Comparison of transformer, LSTM and coupled algorithms for soil moisture prediction in shallow-groundwater-level areas with interpretability analysis

Accurate quantification of soil moisture is essential for understanding water and energy exchanges between the atmosphere and the Earth’s surface, as well as for agricultural applications. Predicting soil moisture content is vital for efficient water management, irrigation scheduling, and drought monitoring. Traditional forecasting methods, such as numerical regression models, often struggle due to various influencing factors and poor observation data quality. In contrast, deep learning algorithms, particularly recurrent and convolutional neural networks, show promise in predicting nonlinear data like soil moisture. This study focuses on shallow groundwater regions, using groundwater levels and meteorological data as features while coupling the Transformer model with other neural network structures. We investigate the potential of attention-based neural networks for soil moisture time series prediction. Our findings demonstrate that the Transformer model achieves an average R2 of 0.523 across different time lags, outperforming the LSTM model with an R2 of 0.485. The introduction of LSTM enhances the Transformer’s stability in handling temporal changes. Additionally, we verified the importance of groundwater for soil moisture prediction.
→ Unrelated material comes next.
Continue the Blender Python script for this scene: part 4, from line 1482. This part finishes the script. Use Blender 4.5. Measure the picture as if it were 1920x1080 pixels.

This study introduces new methods for soil moisture prediction and offers new insights and recommendations for the development of artificial intelligence technology for soil moisture prediction. •We found that Transformer shows stronger soil moisture time series prediction capabilities compared to LSTM.•The introduction of the LSTM structure enhances the stability of Transformer in dealing with time lags changes.•The in-situ groundwater level data is beneficial for soil moisture time series predicting in shallow-groundwater areas.•The attention mechanism's behavioral patterns in Transformer for soil moisture time series prediction is revealed.